Wednesday, 3 March 2010

LibDems go all "New Labour" on copyright ISP takedowns! Why?

The Register has the worrying story here.

Apparently our shadow culture minister in the Lords, Lord Howard has tabled an amendment to the Copyright Bill giving grerater powers to the courts to grant takedown injunctions to ISPs.

To be fair, The Register admits the move is "well-intentioned" and it seems that this is to replace the current proposal to give unlimited power to Lord Mandelson but shouldn't we be fighting against any such powers that are open to abuse by big players (witness DMCA-takedowns in America)?

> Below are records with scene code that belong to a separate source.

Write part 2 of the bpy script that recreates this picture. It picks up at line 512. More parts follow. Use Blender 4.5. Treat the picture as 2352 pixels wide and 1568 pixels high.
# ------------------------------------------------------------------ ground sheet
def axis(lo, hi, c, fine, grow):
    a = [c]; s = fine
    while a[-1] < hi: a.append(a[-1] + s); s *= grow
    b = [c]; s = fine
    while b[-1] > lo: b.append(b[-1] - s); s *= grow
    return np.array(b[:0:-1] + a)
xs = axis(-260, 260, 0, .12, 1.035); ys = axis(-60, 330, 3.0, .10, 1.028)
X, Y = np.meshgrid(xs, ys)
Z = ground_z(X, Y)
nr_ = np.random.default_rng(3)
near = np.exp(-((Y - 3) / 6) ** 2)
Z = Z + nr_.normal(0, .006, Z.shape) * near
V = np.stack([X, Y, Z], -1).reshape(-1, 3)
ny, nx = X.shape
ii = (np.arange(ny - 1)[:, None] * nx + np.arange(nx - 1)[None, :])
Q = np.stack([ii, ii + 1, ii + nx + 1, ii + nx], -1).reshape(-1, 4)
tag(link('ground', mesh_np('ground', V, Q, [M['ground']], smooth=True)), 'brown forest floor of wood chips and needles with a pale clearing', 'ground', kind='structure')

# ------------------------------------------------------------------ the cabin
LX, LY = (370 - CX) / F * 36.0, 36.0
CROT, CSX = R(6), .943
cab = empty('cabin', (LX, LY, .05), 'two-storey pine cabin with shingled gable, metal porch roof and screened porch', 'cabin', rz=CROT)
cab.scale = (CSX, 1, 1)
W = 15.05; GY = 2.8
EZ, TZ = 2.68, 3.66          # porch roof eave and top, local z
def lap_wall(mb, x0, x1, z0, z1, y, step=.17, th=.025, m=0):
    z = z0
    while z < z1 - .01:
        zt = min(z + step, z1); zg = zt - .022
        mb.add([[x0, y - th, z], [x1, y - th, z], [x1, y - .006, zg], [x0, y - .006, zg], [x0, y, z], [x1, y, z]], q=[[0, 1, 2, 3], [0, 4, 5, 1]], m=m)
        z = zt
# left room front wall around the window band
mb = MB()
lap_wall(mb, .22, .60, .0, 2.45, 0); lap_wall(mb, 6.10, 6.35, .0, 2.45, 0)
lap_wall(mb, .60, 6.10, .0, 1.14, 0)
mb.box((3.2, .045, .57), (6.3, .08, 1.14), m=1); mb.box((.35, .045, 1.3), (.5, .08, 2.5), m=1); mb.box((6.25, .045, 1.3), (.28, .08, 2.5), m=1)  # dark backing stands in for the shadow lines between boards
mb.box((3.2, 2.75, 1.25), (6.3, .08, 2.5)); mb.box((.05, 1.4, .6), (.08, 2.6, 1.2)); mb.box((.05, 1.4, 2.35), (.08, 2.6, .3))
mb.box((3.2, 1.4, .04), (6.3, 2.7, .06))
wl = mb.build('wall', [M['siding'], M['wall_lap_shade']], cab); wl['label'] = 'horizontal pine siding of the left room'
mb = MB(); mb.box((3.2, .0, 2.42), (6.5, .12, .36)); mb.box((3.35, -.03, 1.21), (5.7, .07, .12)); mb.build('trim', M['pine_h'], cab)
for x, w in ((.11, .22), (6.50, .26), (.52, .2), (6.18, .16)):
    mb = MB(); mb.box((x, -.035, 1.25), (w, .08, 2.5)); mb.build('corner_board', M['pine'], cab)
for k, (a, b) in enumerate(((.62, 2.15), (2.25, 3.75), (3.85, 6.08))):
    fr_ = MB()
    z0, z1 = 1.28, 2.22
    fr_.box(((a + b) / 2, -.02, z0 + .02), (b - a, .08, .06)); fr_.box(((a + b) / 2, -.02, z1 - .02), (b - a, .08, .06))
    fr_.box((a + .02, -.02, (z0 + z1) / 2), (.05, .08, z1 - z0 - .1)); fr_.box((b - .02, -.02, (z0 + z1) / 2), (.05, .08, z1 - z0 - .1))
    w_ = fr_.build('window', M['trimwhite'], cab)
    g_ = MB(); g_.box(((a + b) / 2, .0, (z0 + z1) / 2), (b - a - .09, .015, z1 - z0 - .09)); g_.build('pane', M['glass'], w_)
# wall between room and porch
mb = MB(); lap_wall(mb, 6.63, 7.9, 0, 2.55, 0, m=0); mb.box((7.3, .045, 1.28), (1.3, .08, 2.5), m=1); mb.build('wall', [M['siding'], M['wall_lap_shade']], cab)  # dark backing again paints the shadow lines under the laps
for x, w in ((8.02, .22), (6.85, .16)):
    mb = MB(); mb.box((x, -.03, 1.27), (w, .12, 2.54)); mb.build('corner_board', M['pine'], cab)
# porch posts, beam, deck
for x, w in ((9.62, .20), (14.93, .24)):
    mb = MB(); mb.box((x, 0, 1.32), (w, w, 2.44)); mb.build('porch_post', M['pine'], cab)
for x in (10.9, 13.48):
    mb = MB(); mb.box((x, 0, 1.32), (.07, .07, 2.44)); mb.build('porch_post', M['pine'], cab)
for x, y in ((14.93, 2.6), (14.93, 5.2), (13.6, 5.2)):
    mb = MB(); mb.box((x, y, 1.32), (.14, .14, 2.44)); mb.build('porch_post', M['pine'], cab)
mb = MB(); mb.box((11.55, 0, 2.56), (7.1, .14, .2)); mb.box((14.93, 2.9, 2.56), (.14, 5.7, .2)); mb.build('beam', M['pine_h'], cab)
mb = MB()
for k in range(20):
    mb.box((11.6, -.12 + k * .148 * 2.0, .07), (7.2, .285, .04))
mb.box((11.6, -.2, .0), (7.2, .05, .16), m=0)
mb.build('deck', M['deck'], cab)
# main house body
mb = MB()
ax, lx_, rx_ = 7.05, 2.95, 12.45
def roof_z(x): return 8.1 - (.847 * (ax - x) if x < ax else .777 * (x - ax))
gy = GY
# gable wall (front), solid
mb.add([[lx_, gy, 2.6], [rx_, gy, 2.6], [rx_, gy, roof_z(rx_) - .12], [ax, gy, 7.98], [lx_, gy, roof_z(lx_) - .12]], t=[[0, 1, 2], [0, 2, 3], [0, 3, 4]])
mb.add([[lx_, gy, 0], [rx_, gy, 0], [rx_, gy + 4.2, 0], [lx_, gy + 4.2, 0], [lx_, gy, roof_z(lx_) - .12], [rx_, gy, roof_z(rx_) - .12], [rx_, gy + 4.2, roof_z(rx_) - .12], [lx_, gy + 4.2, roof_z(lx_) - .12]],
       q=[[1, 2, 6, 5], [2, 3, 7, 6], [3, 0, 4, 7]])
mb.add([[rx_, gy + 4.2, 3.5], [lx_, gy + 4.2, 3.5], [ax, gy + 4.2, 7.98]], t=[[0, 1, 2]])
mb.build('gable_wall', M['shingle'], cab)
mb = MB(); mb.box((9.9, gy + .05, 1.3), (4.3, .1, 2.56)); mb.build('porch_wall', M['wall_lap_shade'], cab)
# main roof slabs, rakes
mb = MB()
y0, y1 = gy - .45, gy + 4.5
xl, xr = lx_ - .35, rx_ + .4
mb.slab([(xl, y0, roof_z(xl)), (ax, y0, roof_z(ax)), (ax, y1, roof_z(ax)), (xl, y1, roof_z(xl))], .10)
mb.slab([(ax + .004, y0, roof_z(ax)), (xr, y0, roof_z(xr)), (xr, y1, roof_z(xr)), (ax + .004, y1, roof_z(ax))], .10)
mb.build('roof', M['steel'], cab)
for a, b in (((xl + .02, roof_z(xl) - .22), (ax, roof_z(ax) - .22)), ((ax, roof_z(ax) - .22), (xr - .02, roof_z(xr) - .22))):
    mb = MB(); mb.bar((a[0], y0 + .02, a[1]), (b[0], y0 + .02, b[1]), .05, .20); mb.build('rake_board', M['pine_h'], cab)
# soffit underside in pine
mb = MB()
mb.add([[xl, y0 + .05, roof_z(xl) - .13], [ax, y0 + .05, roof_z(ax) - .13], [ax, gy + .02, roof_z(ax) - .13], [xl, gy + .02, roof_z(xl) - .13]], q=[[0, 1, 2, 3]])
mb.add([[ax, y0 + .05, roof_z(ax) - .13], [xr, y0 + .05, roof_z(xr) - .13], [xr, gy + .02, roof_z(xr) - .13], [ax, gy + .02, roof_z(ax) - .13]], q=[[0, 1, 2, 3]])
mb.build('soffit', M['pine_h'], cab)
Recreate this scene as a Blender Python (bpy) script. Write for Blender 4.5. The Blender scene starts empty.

Having said all this, maybe I'm missing a subtlety?

UPDATE: Apparently I'm missing a fairly big subtlety, Lord Howard is a Tory! Thanks to The Bureau of Sabotage (in the comments) for doing the fact checking I failed to do...
 Hopefully The Register will now update it's story. Maybe the party could send them a nice statement of our position?

UPDATE 2: Er, looking at the text of the amendment (120A), it seems that this was put forward by Lord Howard and Lord Clement-Jones (one of ours). So the story stands (but with the wrong name). Or am I reading it wrong?

UPDATE 3: The Register have updated their story and LibDemVoice has Lord Clement-Jones's explanation.

4 comments:

Anonymous said...

El Reg has it wrong - Lord Howard is in fact a CONSERVATIVE, which makes more sense in the context. Still doesn't make his reasoning any more right though.

LibCync said...

Looking at the text of the amendment, it looks like it's also sponsored by our spokesman Lord Clement-Jones!

Anonymous said...

And Lord Razzall, for that matter... high time for us to get lobbying and make them think again about this one. I can't see this going down at all well with anyone other than corporate interests and the odd bloggertarian.

Jock Coats said...

It would have to be a very odd "bloggertarian" IMO. Wht makes you think that true libertarians would defend this sort of intervention?

Most of us are totally against Intellectual Property in principle.